Exercise objective
Only lines with the string "scene" matter here; gather them from the material below.

• • • • • • •

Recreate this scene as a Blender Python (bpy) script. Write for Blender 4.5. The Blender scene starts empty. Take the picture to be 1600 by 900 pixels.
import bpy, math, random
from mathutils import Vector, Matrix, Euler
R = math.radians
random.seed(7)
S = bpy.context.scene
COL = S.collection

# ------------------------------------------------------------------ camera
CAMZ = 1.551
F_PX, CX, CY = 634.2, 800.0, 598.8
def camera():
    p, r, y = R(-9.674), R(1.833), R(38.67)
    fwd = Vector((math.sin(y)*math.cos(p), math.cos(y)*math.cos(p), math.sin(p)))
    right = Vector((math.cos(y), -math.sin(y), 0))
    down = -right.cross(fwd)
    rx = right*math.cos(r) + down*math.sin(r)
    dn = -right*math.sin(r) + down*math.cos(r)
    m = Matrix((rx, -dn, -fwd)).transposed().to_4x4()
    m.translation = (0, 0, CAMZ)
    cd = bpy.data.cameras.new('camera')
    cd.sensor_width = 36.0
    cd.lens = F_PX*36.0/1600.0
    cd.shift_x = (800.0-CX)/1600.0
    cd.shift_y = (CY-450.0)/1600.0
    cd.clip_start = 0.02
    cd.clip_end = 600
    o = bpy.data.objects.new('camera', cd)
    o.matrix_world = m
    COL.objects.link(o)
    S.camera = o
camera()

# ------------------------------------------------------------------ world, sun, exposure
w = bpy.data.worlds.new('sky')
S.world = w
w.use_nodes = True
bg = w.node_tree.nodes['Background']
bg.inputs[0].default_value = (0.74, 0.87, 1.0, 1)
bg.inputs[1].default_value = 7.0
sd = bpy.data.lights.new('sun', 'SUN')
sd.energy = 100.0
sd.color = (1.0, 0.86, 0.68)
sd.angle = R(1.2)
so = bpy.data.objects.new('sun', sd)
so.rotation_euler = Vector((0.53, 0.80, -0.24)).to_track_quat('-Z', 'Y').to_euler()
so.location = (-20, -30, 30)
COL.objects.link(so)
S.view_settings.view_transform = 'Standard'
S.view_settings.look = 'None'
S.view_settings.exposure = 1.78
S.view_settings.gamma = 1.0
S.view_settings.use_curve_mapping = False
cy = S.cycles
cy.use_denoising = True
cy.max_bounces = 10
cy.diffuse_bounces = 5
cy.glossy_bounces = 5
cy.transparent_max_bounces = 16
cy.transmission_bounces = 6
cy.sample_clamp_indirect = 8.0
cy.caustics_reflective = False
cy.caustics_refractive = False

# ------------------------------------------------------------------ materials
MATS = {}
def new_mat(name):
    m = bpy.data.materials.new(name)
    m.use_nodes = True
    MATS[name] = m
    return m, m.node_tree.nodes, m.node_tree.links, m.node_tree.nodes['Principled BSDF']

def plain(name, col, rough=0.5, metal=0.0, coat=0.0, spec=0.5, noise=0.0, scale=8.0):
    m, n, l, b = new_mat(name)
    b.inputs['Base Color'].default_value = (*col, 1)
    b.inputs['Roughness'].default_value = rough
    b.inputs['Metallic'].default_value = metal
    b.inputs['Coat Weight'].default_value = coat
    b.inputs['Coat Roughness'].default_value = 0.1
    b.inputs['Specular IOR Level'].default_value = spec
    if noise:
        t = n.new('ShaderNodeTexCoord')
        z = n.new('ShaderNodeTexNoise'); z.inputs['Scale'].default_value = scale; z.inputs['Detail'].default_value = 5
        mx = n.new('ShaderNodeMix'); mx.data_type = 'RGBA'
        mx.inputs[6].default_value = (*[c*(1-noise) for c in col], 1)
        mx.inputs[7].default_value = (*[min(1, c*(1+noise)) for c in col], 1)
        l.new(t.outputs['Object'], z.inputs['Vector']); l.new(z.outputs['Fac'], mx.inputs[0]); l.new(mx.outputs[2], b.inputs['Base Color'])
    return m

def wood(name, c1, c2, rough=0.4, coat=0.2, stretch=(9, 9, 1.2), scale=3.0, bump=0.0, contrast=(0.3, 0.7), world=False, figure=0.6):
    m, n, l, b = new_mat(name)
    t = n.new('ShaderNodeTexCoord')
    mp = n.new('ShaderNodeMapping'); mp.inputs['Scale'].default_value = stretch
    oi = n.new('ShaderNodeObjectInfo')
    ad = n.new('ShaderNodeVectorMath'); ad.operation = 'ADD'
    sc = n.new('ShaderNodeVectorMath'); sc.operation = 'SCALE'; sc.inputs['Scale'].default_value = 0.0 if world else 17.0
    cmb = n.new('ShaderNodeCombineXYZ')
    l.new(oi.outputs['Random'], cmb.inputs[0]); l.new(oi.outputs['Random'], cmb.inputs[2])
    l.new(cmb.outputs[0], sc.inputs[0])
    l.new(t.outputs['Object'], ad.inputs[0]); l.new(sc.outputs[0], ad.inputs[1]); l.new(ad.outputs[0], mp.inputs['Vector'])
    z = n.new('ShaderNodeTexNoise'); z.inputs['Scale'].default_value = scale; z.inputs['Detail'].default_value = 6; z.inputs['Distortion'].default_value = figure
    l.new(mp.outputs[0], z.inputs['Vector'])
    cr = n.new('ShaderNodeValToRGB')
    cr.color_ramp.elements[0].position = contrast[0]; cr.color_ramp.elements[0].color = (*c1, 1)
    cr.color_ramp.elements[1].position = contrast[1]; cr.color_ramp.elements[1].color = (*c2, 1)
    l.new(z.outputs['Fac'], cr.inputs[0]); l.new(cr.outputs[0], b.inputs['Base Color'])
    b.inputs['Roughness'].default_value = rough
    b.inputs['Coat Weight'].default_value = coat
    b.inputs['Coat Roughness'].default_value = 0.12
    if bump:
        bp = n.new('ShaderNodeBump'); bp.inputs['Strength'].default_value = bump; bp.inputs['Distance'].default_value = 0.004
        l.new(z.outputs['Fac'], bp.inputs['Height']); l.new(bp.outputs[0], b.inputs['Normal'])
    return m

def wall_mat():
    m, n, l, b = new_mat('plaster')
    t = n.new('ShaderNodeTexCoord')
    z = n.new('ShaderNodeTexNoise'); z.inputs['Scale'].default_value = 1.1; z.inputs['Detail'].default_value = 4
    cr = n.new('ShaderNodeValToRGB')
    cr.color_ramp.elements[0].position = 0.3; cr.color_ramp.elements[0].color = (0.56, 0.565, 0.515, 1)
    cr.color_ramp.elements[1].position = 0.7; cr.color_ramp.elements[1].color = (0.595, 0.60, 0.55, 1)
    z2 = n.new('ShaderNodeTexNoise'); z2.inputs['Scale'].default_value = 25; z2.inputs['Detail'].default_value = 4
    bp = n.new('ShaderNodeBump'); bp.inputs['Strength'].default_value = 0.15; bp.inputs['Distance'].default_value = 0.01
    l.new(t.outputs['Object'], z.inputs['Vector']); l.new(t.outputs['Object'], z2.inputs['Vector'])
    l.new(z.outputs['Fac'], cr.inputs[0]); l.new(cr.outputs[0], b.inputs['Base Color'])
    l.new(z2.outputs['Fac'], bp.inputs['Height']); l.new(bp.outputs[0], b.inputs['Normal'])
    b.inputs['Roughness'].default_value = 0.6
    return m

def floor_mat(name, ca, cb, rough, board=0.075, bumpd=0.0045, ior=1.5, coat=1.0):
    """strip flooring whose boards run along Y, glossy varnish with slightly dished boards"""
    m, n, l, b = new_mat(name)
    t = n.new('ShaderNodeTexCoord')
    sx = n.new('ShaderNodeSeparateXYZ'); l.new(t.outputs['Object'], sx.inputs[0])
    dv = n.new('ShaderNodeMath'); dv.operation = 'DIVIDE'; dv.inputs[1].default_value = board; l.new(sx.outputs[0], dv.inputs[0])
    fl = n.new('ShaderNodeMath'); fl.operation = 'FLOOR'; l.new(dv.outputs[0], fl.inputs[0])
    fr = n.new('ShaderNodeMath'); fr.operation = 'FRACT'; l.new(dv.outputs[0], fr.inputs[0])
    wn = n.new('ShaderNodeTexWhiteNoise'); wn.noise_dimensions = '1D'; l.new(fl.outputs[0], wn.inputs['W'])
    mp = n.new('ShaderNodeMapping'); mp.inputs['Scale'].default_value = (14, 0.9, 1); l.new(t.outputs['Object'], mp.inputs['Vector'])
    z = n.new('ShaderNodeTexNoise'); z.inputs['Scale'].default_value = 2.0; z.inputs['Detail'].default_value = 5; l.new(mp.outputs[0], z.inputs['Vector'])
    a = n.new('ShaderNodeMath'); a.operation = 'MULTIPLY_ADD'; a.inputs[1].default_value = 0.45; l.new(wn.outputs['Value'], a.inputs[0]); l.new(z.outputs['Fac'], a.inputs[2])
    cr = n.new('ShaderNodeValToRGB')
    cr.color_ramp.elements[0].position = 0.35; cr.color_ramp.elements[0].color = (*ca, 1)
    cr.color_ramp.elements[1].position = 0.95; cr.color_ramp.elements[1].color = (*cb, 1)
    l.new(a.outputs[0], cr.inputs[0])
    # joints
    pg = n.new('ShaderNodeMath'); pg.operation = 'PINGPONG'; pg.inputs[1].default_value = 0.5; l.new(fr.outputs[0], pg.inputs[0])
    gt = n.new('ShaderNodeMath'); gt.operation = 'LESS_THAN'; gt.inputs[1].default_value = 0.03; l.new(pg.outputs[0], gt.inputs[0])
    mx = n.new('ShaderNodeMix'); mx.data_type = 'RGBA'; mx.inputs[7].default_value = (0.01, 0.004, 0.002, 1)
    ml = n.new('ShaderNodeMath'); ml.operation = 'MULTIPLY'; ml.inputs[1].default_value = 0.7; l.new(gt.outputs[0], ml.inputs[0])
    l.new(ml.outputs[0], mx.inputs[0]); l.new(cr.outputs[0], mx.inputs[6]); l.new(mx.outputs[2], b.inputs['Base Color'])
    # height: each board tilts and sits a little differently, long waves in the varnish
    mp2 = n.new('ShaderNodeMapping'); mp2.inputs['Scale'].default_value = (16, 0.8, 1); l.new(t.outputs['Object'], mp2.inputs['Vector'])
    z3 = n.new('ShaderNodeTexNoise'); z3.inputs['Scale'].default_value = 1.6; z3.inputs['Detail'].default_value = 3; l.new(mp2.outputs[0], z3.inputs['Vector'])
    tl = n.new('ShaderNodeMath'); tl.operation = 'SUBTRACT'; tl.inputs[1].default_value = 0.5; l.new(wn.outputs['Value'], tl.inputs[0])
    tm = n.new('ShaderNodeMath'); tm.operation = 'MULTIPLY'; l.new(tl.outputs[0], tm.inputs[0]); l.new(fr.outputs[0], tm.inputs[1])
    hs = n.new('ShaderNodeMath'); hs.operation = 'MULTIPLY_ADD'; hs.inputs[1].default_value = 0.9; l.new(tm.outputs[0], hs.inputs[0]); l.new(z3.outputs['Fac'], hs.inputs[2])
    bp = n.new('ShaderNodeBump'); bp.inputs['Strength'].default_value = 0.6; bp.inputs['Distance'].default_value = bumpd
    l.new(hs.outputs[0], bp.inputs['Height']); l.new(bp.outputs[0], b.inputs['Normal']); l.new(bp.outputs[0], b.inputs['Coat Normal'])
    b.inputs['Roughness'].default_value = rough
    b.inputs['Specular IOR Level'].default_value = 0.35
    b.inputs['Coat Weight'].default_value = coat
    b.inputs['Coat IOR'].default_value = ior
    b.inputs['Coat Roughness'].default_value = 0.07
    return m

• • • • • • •

The answer
Recreate this scene as a Blender Python (bpy) script. Write for Blender 4.5. The Blender scene starts empty. Take the picture to be 1600 by 900 pixels.
S = bpy.context.scene